被災地の複数の村で、「経済力や影響力のある地域に援助が偏重している」という不満を耳にします。
「単純にカースト差別の問題というより、事態はもう少し込み入っている」
ネパール農村の事情に詳しい村落支援NGO「農村再建ネパール」(RRN)のアルン・ドジ・アディカリ専務理事(56)が説明します。
栄養状態は悪化
「農村でも教育を受けた優勢な集団は、地域の公務員や政治家などさまざまなコネクションを持っていることが多く、無視されることもない。それに対し、もともと立場の弱い集団は識字率も低く、自分たちの声を届ける手段を持たない。結果、全体の傾向として彼らの栄養状態は悪化し、病気のリスクも高まる」
地域経済面で比較的有力な集団は、家族の一部が首都などの大都市で暮らしている場合が多く、政府以外の援助団体に連絡をとれるケースもあるといいます。

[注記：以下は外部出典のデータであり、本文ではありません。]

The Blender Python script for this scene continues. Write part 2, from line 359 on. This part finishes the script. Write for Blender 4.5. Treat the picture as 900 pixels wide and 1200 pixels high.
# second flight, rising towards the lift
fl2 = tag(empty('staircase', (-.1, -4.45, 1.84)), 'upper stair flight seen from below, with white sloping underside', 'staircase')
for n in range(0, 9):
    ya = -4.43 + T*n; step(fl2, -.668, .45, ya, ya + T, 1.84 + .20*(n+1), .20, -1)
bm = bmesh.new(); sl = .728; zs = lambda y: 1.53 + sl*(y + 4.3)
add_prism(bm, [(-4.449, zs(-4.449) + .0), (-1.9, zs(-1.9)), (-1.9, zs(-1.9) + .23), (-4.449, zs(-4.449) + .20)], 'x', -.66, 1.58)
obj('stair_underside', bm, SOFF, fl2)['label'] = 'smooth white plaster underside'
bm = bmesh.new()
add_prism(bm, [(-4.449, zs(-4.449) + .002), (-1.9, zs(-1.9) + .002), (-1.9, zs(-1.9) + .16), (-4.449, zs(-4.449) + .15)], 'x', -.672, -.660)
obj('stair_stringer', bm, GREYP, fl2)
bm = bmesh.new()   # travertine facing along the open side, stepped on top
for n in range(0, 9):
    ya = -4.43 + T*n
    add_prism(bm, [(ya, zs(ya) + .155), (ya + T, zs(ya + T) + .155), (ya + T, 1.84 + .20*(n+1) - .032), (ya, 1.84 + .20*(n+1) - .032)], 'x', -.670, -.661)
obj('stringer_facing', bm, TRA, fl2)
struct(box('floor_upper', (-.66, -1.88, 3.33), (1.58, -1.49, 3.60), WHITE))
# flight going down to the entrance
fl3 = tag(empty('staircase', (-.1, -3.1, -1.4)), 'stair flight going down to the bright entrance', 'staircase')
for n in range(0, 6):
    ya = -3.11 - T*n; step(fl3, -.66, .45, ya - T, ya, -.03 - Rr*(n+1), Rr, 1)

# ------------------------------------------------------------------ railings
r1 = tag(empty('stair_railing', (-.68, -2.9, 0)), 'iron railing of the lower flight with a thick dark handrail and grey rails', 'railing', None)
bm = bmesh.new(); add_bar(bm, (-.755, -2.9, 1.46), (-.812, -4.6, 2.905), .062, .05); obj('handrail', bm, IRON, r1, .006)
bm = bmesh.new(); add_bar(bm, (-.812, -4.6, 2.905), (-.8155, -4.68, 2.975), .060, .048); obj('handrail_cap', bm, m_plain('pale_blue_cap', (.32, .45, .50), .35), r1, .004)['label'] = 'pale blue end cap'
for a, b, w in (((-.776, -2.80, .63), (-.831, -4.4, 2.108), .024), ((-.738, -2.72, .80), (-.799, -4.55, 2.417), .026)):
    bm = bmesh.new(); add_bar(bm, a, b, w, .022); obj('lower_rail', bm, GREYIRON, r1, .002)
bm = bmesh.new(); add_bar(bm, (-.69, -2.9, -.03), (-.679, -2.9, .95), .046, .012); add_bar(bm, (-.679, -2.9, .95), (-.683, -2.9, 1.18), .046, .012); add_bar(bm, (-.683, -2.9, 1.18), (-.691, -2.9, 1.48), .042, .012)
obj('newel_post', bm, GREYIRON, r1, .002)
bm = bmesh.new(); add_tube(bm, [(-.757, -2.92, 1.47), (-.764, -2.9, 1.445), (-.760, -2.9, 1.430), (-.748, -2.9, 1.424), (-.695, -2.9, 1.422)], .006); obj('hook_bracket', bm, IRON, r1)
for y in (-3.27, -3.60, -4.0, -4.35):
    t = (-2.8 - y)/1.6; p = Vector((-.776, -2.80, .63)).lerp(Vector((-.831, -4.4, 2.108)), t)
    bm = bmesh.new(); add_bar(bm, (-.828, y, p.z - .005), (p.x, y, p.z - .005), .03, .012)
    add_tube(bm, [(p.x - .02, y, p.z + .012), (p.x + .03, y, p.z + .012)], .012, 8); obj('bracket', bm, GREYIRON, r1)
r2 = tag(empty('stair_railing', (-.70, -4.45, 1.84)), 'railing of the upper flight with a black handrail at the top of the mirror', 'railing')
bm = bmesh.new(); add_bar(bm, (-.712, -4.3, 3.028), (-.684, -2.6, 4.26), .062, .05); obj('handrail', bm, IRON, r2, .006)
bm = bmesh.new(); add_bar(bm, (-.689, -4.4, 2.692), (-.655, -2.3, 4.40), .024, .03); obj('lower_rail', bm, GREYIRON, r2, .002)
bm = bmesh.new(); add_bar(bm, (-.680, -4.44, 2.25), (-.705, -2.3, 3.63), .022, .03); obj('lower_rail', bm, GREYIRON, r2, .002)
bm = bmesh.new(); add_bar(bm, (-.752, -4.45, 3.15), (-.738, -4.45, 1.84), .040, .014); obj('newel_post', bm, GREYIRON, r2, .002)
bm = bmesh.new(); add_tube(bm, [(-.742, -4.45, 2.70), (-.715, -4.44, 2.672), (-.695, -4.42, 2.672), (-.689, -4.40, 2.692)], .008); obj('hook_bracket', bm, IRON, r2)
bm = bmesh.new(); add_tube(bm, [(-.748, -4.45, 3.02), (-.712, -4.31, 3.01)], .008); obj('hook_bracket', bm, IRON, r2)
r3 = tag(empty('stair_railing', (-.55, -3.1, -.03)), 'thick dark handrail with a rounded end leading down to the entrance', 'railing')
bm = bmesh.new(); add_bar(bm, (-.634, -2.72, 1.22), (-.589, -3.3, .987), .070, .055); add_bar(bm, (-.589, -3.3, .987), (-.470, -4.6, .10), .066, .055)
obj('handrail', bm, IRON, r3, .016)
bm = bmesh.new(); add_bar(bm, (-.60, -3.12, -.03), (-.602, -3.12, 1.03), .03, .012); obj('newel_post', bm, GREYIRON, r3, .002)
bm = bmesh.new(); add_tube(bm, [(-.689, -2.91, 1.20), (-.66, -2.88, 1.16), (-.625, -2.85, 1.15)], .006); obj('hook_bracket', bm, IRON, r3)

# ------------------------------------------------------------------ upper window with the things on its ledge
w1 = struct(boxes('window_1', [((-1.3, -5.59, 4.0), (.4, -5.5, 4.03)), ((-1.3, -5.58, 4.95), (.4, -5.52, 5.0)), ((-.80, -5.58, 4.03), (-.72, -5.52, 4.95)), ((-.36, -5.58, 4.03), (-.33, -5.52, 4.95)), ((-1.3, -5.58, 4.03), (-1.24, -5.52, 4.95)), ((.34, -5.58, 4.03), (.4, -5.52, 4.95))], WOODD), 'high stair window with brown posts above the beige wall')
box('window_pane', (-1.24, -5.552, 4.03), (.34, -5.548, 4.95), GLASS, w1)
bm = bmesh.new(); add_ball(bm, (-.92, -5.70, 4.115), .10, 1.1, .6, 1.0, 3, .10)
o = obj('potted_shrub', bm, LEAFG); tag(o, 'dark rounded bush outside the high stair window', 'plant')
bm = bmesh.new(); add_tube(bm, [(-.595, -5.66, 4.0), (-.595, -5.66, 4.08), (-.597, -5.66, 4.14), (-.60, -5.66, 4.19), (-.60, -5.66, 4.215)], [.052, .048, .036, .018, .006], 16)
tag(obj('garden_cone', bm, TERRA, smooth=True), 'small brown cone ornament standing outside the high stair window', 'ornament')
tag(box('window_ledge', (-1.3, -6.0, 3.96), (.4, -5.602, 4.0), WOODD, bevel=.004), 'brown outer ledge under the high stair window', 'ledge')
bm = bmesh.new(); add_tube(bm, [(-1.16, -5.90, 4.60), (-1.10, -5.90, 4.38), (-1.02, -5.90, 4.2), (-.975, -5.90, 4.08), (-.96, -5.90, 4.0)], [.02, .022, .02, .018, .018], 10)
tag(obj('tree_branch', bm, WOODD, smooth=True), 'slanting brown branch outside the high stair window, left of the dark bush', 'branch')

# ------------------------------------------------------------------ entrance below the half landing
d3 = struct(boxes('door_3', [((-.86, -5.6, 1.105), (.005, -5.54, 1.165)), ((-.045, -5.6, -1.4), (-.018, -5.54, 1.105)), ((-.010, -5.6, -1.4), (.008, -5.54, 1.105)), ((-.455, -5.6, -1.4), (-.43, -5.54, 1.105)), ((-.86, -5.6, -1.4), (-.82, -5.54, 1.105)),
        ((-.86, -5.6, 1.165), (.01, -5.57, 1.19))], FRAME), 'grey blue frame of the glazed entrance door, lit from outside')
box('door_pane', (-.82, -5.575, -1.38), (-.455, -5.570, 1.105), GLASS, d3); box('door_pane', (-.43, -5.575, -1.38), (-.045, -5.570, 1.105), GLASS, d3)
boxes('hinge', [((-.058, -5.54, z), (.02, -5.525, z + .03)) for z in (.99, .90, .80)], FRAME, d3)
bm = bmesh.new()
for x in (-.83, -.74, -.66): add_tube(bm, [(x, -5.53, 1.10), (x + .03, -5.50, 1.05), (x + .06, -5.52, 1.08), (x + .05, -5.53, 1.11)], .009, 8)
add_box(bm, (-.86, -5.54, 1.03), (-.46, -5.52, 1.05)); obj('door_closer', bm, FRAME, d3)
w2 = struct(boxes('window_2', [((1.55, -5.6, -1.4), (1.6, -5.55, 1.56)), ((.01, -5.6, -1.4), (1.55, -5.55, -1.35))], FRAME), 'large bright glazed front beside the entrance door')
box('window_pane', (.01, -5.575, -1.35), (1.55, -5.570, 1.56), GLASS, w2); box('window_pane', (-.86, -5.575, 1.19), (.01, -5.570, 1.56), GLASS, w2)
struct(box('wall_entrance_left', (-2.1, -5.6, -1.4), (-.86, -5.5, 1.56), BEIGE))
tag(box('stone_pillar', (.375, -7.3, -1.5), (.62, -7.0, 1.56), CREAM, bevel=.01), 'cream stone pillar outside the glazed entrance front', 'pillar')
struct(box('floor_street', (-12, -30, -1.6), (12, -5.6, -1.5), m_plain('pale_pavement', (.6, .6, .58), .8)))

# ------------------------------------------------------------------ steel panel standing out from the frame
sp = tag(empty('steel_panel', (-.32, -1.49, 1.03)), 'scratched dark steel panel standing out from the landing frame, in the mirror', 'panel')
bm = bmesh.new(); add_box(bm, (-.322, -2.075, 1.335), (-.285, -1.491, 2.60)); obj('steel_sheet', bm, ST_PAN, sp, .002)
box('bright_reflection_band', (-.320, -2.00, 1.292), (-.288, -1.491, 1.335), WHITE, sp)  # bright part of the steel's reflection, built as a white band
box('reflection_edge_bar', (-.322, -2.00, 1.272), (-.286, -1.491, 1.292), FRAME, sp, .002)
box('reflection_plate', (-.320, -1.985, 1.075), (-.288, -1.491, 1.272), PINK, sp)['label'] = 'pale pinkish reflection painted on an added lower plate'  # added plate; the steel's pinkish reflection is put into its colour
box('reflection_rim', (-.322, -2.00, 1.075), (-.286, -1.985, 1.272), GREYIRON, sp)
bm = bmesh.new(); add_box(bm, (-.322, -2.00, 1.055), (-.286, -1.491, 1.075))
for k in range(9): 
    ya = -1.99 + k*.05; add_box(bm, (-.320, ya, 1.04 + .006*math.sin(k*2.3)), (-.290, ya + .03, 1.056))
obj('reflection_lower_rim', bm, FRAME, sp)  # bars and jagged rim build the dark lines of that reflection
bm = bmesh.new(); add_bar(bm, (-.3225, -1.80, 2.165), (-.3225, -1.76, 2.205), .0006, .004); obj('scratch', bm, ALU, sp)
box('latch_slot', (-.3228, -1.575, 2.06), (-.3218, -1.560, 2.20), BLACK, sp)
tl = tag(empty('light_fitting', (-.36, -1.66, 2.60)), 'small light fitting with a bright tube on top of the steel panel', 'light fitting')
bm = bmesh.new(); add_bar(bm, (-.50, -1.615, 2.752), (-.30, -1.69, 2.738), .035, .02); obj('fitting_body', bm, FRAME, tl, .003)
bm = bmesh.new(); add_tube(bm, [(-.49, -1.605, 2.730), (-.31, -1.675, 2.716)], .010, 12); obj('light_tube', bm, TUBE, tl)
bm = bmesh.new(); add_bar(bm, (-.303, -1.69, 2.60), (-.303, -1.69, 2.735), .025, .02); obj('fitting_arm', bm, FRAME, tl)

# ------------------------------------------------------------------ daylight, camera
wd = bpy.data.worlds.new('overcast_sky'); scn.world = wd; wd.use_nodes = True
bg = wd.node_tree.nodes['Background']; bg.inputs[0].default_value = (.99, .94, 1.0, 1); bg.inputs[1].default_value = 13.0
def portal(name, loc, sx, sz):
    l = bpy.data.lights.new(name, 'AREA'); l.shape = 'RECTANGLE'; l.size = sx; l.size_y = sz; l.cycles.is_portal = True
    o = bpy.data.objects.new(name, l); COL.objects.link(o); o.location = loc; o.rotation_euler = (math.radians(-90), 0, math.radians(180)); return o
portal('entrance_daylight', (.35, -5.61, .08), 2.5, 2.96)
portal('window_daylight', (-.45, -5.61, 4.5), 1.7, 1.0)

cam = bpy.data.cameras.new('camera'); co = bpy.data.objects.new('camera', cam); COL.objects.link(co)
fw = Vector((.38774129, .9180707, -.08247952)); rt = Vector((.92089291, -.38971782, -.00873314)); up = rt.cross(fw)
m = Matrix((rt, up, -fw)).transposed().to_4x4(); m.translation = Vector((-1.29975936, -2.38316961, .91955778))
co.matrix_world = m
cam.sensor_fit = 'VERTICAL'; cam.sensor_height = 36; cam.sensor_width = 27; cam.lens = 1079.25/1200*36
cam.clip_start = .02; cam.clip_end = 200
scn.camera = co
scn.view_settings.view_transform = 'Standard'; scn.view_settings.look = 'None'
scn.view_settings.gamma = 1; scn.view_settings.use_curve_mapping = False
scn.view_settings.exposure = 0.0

「有力な集団も弱い集団も、同じ被災者だ。しかし現状が続けば、社会的に脆弱(ぜいじゃく)な集団が、この震災を通じてますます脆弱になる恐れが強い」
同国では2006年まで続いた毛沢東主義派と政府の内戦や、その後の政治的移行期の混乱の中で、地方行政組織の選挙が15年以上実施されていないという事情もあります。「住民に選ばれた代表者」が援助に関与していれば、事態はよりましだったと指摘する識者は多い。